La déduction des pertes n'est toutefois admise qu'auprès de la personne morale contribuable qui les a subies, sous réserve des cas de restructuration (fusion, scission, transformation), où la reprise des pertes reportées est en principe autorisée (sur les conditions, cf. arrêts 2C_1114/2018 du 7 juin 2019 consid. 4.1 ; 2C_351/2011 du 4 janvier 2012).

Selon notre Haute Cour, la notion de contribuable doit s'entendre dans un sens économique. Ainsi, malgré l'identité juridique de la société sur le plan du droit civil, un report des pertes des années précédentes est exclu en cas de vente d'un manteau d'actions (cf. arrêts 2C_1088/2014 du 26 octobre 2015 consid. 4.1 ; 2C_686/2013 du 17 avril 2014 consid. 2.2 ; 2C_351/2011 du 4 janvier 2012 consid. 3.4 ; 2A.133/2000 du 29 septembre 2000 consid. 2c/bb). Sur le plan fiscal, une telle vente est en effet considérée comme une liquidation de la société suivie de la création d'une nouvelle entité. Il y a donc changement de sujet fiscal.

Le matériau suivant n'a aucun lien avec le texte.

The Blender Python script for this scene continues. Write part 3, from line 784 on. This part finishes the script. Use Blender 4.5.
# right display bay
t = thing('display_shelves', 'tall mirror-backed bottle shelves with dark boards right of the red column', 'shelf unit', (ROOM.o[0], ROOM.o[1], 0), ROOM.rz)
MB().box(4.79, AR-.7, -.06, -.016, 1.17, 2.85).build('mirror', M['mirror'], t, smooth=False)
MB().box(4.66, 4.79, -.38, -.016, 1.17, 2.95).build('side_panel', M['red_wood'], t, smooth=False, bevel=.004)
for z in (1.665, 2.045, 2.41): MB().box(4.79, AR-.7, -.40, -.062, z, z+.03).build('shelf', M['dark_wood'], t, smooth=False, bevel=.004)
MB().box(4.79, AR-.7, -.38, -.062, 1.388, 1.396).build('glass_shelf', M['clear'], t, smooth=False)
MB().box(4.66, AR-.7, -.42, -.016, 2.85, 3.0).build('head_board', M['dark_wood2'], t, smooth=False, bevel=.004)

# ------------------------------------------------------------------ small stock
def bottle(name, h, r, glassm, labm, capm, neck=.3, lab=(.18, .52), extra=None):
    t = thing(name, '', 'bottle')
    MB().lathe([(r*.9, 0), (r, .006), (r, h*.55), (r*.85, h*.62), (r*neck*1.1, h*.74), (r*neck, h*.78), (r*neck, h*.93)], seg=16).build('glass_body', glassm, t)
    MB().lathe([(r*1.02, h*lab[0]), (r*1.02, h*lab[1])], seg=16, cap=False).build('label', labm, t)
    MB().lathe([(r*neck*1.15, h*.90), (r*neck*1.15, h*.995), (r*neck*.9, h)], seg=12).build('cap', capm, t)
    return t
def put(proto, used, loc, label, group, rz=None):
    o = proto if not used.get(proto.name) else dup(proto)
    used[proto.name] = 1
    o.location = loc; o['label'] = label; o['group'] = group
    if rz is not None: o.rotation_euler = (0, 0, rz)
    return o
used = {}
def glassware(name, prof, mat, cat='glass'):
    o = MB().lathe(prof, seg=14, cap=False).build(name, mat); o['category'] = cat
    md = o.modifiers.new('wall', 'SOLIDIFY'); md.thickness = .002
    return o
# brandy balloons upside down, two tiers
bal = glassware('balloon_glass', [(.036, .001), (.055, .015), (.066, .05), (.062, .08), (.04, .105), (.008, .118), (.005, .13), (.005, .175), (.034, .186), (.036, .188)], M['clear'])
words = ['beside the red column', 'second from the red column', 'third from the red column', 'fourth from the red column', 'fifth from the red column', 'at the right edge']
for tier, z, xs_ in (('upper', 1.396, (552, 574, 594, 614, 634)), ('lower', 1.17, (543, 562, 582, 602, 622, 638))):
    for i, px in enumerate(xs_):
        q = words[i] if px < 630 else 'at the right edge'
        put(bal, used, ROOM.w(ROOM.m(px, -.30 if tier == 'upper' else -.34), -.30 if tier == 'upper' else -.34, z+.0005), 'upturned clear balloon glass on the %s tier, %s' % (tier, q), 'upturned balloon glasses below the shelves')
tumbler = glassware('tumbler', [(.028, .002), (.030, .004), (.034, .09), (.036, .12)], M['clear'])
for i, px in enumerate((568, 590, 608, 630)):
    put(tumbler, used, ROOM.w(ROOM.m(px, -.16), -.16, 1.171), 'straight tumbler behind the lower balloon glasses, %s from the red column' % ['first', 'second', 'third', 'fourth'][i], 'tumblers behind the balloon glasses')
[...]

Pour être qualifiée de transfert d'un manteau d'actions, une vente doit aboutir économiquement au même résultat que la liquidation d'une ancienne (société) et la fondation d'une nouvelle société. Le Tribunal fédéral rappelle les indices qui permettent de retenir l'existence d'un tel transfert, soit notamment des changements au sein du conseil d'administration ou la modification du siège, du but ou de la raison sociale (consid. 5.3). 

En l'espèce, notre Haute Cour retient qu'au moment de la vente, les actifs de la société ne se composaient que de postes liquides et que la société n'avait pratiquement plus d'activité depuis 2011. Par ailleurs, un nouveau directeur a été nommé en octobre 2015. Enfin, A SA a changé de raison sociale en avril 2016 et son but s'est quelque peu modifié. Tous ces éléments plaident, selon notre Haute Cour, en faveur de la qualification de vente d'un manteau d'actions pour décrire le transfert du 23 août 2015 (consid. 5.4).

Le Tribunal fédéral réfute par ailleurs les arguments de la recourante (A SA) selon laquelle l'activité de A SA se serait poursuivie par l'exploitation des ressources immatérielles (fichiers clients et marques commerciales) transmises lors de la vente d'août 2015. Selon notre Haute Cour, le seul élément de fait attestant d'une certaine continuité est la présence du même administrateur pour la société B SA que, depuis 2016, pour la société A SA. Cette circonstance doit toutefois être relativisée dès lors que, selon l'arrêt de la Cour de justice, cet administrateur était indiqué comme étant le liquidateur de la société B SA dans les déclarations fiscales 2011 à 2013 et qu'il n'est plus apparu dans les déclarations fiscales 2014 et 2015. Selon notre Haute Cour, ce seul élément ne saurait suffire en l'espèce à contrebalancer les nombreux éléments de fait indiquant une liquidation de fait et la vente d'un manteau d'actions (consid. 5.4).

En conséquence, le Tribunal fédéral retient que c'est à bon droit que la Cour de justice a rétabli la décision sur réclamation de l'Afc-GE en matière d'IFD scindant l'année 2015 en deux et refusant la déduction des pertes des années précédentes après la date de la vente (consid. 5.5) Il en va de même en matière d'ICC (consid, 6). Le recours de A SA est donc rejeté tant en ce qui concerne l'IFD que l'ICC.